On Sunday, they gathered in the Trepagniers' living room, ate jambalaya, barbecue shrimp and pasta atchafalaya and rooted like crazy for the Saints.

Well, almost everyone.

Brian Vignaud Jr. and his sister happen to be Colts fans. When asked how he could stray from his hometown team, Vignaud shrugged.

"I kinda fell into it," he said. "I followed (Colts quarterback) Peyton Manning in college, and I saw him play in high school (at New Orleans' Cardinal Newman). I mean, I don't hate the Saints. I went to games when I was a kid. But the Colts are my team."

His buddy wasn't going to cut him any slack.

"I don't know what happened to (Vignaud). The Saints have always been my favorite team," said the younger Trepagnier, who was decked out in a Reggie Bush Saints jersey. "I always believed they'd be good enough to one day win the Super Bowl and I'd live to see it. It's pretty amazing."

For Trepagnier and Vignaud, it might have been the only time in their young lives they were on the opposite sides. For more than 31/2 hours, they chided each other as the Super Bowl went through its ebb and flow.

It was all good-natured of course. And when the Saints wrested control of the game in the fourth quarter and Tracy Porter intercepted Manning and returned it 74 yards for a touchdown that ensured a Saints' championship, Trepagnier, his father and his mother gave it to Vignaud good. Even Kathy Vignaud couldn't resist talking a little smack to her son.

"That's kinda tough when you hear it from your mom," he said sheepishly.

For his parents and for the Trepagniers, the Saints' upset victory erased more than four decades of heartache.

"I remember that very first game they ever played at Tulane Stadium," the elder Trepagnier said. "They ran the opening kickoff back for a touchdown, and we all thought to ourselves, 'Holy cow, we're going to the Super Bowl.'

"Of course, it didn't quite work out that way. There were a lot of lean years. But one thing about Saints fans, they're extremely loyal. They never give up hope. Even when they wore the bags on their heads. They still showed up."

Belinda Trepagnier said: "It's so surreal to see them in the Super Bowl. My phone's blowing up with family and friends (from New Orleans) calling."

As the Saints struggled early on and trailed 10-0, the younger Vignaud chirped in his buddy's ear. Trepagnier's dad was yelling at coach Sean Payton through the television, imploring him to open up the offense. Of course, the notion that Payton could hear some maniac in Vegas wearing a Joe Horn No. 87 jersey and actually listen to him is absurd.

But this is the Saints, and in a town where voodoo is a somewhat accepted practice, maybe, just maybe, the pleas of a New Orleans native got through telepathically to the coach. Or maybe it was as simple as changing into those black shoes with the gold fleur-de-lis Saints emblem.

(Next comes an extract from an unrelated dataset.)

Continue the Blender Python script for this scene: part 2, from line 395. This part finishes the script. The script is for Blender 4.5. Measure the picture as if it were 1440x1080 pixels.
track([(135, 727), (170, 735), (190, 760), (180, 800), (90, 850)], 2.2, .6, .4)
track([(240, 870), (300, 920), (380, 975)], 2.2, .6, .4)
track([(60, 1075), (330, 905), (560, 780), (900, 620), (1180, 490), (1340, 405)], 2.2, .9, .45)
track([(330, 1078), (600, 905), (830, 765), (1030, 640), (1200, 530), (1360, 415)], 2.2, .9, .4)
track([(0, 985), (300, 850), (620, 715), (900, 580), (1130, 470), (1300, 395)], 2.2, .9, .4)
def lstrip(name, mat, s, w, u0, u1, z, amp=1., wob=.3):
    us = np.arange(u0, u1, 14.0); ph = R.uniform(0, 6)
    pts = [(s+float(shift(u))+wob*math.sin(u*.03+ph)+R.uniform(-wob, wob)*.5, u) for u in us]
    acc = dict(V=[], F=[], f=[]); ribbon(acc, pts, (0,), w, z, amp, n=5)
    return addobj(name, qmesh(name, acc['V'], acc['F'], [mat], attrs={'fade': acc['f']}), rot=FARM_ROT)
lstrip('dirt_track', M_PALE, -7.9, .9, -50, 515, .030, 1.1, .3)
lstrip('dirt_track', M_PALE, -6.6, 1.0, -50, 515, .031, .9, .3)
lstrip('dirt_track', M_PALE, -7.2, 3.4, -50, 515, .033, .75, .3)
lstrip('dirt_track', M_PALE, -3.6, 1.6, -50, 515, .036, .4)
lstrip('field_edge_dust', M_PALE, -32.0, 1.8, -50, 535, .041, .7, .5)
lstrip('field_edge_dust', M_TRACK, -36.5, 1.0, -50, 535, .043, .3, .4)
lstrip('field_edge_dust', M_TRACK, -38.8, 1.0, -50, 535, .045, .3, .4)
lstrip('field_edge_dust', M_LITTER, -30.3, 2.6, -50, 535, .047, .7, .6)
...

All he knows is the Saints were a different team in the second half. From the opening kickoff, which they recovered through an onside kick, to the stellar play of Brees, the game's Most Valuable Player, to the coup de grace by Porter, the Saints were the better team in South Florida on Sunday.

"I was just in New Orleans the other day," said the elder Vignaud, who works as a contractor and has been back to his hometown several times since Katrina. "Believe me when I tell you this means so much to the city. People are still suffering back there. But this will help them forget their troubles a little."

Kathy Vignaud said: "It's a long time coming, For the city to come back, it's a blessing for New Orleans that the Saints won the Super Bowl."

And while her son is in mourning today, everyone is back on the same page. Tonight, the boys play their final home basketball game for Arbor View against Mojave as the Aggies try to make it to the Class 4A playoffs. The Trepagniers and Vignauds will be in the gym together celebrating the moment. They'll also remember how they've rebuilt their lives after losing everything and how for nearly four hours Sunday, they were in lockstep with the rest of the ''Who Dat Nation,'' though they're thousands of miles from home.

"It's a dream come true," the elder Trepagnier said. "Honestly, I never thought I'd live to see this day. I may even shed a tear or two."

He was talking about the Saints. But he might cry a little tonight at Arbor View as well.